En vez de una guerra prolongada, la opción de Rusia en Ucrania sería un “conflicto congelado”.

El amanecer era frío y desapacible, con visibilidad escasa y truenos de tormenta. Tanto para ese día, martes 8 de febrero, como para los siguientes el pronóstico anticipaba nieve, escarchas y más neblina. Todas, por lo tanto, muy buenas noticias. Con ese clima borrascoso, que se extendía a casi todo lo largo de la frontera entre Rusia y Ucrania, una operación militar en gran escala, con aviación, artillería e infantería, era imposible o, al menos, altamente improbable. Si hasta el desembarco en Normandía en 1944, que iba a significar la victoria aliada en la Segunda Guerra Mundial, fue aplazado por un temporal inoportuno, con mayor razón era impensable una ofensiva terrestre en el invierno áspero de Europa Oriental. Si en realidad había planes de ataque, habría que dejarlos para cuando llegara la primavera.

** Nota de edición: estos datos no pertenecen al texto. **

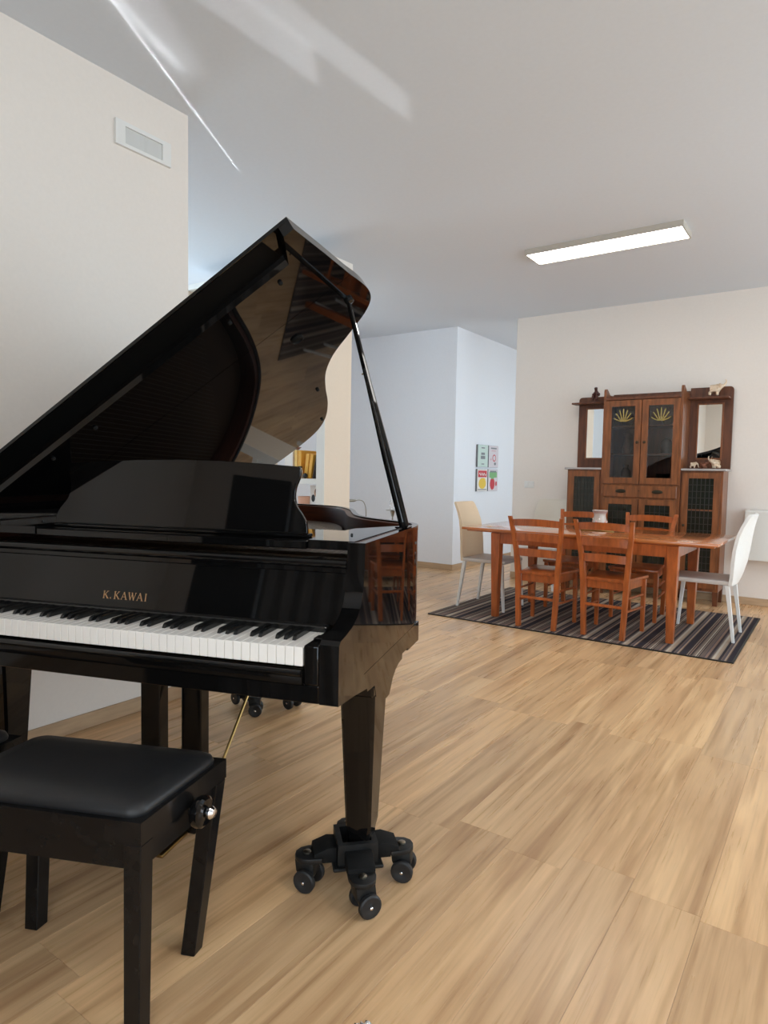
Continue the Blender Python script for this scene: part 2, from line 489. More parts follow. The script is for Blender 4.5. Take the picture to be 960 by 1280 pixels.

Para los ucranianos, cuya inferioridad militar frente a los rusos es abrumadora (240.000 soldados activos y 1’000.000 en la reserva frente a 910.000 y 2’000.000), el clima borrascoso era tranquilizador: esa tempestad les ponía a salvo de una invasión masiva mientras los Estados Unidos y sus aliados europeos desplegaban todo su inmenso poder económico —con la consiguiente amenaza de sanciones contundentes— para disuadir a Rusia de lanzarse a una aventura armada. En Moscú, sin embargo, el vendaval en la frontera les tenía sin cuidado, porque no había planes inmediatos de ataque. Eso era, al menos, lo que aseguraba Vladímir Putin.